Note: These scenarios are not gender-specific. Depending on the sex of the person reading this, male and female roles can be switched.
Scenario
You are having a great week. You haven't lost your temper even once and are very happy at the self-control you have exercised – very much in keeping with what God has asked of you (1 Corinthians 13:4-7). Then, your wife comes along and, without any reason, accuses you of having an affair with the next-door neighbor. She refuses to stop badgering you, and you get angrier by the second. This is what you do:
a. You yell at your wife to shut up (perhaps slapping her for additional emphasis), then blame her for provoking you into getting angry.
b. You leave the house and go for a long drive giving her – and you! – time to cool off.
c. You try to stay calm and refuse to get provoked no matter what she does.
d. You decide that since you are being accused of having an affair, you might as well go out and have one.
Notes
The situation speaks of an unfounded accusation made by an unreasonable wife, but you can substitute the reason with any other (such as intense nagging about a refusal to lend a hand with the chores, not taking the family out on vacation, or a hundred different things) and still respond with anger.
Many people believe it is okay to get angry and even resort to violence if provoked beyond reason. If you subscribe to this theory, please understand that you will never be able to respond in any way other than with anger. Option (a) becomes the automatic choice you exercise, and you can forget all about developing the self-control you want to develop!
The only way you will be able to rein in your temper is if you believe that it is possible to keep your anger under control and then determinedly try your best to do so. This is not going to be easy, but it is possible.
Here are a few things to keep in mind. Some are practical pieces of advice, and some are merely to encourage you to try harder! They all worked for me.
- There is an enemy out there – a defeated enemy at that – who doesn't want you to do anything God wants you to do. Do you really want him to get the better of you?
- The same enemy knows how you react to certain situations.

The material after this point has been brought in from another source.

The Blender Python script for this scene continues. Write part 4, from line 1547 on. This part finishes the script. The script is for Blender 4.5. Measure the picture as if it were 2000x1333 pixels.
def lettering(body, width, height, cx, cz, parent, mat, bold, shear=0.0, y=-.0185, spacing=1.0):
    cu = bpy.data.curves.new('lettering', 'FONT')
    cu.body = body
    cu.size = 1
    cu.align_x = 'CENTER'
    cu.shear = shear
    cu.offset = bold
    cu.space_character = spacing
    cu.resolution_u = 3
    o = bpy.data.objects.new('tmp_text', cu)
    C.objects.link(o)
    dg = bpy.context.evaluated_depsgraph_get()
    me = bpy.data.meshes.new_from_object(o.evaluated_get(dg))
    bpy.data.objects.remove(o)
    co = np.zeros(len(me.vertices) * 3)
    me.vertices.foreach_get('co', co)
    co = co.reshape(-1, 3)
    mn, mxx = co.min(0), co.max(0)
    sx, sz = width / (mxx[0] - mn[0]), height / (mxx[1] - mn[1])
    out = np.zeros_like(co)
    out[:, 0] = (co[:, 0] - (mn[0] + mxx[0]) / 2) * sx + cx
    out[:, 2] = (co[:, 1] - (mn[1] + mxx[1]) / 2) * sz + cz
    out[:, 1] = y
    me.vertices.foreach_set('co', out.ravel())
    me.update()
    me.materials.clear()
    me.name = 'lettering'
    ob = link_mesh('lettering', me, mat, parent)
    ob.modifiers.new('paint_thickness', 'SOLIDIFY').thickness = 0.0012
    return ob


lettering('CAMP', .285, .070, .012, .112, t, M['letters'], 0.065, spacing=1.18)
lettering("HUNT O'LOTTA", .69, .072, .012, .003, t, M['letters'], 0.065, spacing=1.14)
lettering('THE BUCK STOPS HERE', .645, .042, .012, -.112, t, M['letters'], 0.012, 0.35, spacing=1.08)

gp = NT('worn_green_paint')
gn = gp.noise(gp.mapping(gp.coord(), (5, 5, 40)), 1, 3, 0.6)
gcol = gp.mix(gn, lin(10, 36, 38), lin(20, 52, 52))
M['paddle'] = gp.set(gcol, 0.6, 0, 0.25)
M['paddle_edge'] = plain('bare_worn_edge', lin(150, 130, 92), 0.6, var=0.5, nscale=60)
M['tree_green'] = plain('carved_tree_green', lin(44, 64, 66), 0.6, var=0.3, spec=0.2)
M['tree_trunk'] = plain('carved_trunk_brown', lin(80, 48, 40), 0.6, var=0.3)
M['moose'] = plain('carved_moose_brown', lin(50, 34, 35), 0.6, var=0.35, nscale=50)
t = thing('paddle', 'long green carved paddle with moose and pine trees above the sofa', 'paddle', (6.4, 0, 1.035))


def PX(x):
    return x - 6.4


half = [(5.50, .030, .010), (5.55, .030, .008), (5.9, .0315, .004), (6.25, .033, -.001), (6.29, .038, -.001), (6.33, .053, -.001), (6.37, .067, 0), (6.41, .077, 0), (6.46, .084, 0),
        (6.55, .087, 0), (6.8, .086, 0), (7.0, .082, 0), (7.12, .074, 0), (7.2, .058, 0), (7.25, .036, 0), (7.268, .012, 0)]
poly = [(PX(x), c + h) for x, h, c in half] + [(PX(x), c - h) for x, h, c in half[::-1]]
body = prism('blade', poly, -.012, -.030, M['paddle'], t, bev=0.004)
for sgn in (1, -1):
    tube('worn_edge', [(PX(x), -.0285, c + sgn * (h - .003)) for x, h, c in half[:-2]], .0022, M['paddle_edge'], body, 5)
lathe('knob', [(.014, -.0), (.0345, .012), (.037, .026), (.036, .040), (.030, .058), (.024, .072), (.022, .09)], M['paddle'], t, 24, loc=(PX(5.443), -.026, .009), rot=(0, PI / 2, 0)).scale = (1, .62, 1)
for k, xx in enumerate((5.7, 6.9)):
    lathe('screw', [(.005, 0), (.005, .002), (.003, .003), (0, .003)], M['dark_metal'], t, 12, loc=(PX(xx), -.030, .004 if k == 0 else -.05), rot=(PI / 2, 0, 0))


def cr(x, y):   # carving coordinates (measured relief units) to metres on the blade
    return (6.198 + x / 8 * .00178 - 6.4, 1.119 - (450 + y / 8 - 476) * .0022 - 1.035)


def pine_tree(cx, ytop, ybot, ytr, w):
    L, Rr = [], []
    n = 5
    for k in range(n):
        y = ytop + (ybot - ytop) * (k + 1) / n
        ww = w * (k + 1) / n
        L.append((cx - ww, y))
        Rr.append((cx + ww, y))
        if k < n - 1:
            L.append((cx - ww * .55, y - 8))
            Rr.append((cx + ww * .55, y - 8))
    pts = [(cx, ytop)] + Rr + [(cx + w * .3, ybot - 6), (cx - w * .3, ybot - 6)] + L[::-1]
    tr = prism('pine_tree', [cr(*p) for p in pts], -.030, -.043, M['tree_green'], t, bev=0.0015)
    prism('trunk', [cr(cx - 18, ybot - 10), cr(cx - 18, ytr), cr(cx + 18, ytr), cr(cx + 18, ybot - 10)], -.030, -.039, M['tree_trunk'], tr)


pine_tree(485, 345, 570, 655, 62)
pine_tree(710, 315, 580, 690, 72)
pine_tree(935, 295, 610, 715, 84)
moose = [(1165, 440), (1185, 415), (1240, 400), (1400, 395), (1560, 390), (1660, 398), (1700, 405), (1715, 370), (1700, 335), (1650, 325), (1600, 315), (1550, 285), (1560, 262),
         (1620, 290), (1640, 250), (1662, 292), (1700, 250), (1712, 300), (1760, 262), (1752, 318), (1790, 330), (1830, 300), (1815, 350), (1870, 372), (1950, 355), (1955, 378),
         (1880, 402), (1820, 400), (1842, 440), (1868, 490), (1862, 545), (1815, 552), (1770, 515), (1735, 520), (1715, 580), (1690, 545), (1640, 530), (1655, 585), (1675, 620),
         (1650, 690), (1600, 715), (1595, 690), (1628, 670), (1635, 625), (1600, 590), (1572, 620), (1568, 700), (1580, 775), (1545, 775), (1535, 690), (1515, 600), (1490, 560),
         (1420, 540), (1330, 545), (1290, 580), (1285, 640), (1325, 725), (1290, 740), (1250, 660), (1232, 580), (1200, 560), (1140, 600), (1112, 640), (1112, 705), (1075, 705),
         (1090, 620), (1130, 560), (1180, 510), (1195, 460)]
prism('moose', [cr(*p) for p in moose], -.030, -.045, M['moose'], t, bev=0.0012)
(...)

He knows which buttons to press to make you blow your top. Change the way you react when the buttons are pressed. He gets confused.
- Love doesn't depend on the actions of somebody else. So if you decide to love somebody, you have to do so regardless of what that person does.
- Do you claim to be full of the Holy Spirit? Self-control is one of the fruit of the Holy Spirit. If you lack self-control, you cannot claim to be full of the Spirit.
- Pray! While all the above helped me gain control over my temper, what really got me victory was time spent with God in prayer. The same goes for just about everything else, actually.
Answer
Until you learn to control your temper, option (b) is something that you could possibly exercise. There is a couple somewhere in the Chicago area who exercised this option to great success, recently celebrating 50 years of married life. They used to go out for a drive every time they found themselves getting angry with each other. I believe they spent more time in the car than in the house!
Option (d) might seem like it was added there for a joke, but I've actually heard somebody justify his affair by saying he was accused into starting it!
Option (c) is the ideal response, but it requires a great deal of self-control and spiritual maturity. As James 1:19-20 reminds us, "My dear brothers and sisters, take note of this: Everyone should be quick to listen, slow to speak and slow to become angry because human anger does not produce the righteousness that God desires."
Option (a) is never acceptable, as it involves verbal and physical abuse. Blaming others for our own lack of self-control is a sign of immaturity and a refusal to take responsibility for our actions.
Application
- Remember your enemy: Recognize that the enemy seeks to provoke you to anger and destroy your witness. Resist his schemes by choosing to respond with love and self-control.
- Change your reactions: When you find yourself in situations that typically trigger your anger, consciously choose to react differently. Take deep breaths, count to ten, or walk away to cool down.
- Love unconditionally: Remember that true love is not dependent on the actions of others. Choose to love and extend grace even when others provoke you or treat you unfairly.
- Cultivate the fruit of the Spirit: Seek to grow in your relationship with the Holy Spirit, allowing him to develop the fruit of self-control in your life.
- Pray for strength: Regularly ask God for the strength and wisdom to control your temper. Spend time in prayer and meditation on his Word, allowing his peace to fill your heart and mind.
- Seek accountability: Share your struggle with a trusted friend or mentor who can pray for you and hold you accountable in your journey toward greater self-control.
Conclusion
Controlling our temper is a crucial aspect of our Christian witness and a sign of spiritual maturity. While it is not always easy, with God's help and a commitment to growth, we can learn to respond to provocation with love, patience, and self-control. By cultivating a close relationship with the Holy Spirit, changing our reactions, and seeking accountability, we can overcome the temptation to lash out in anger and instead reflect the righteousness that God desires in our lives.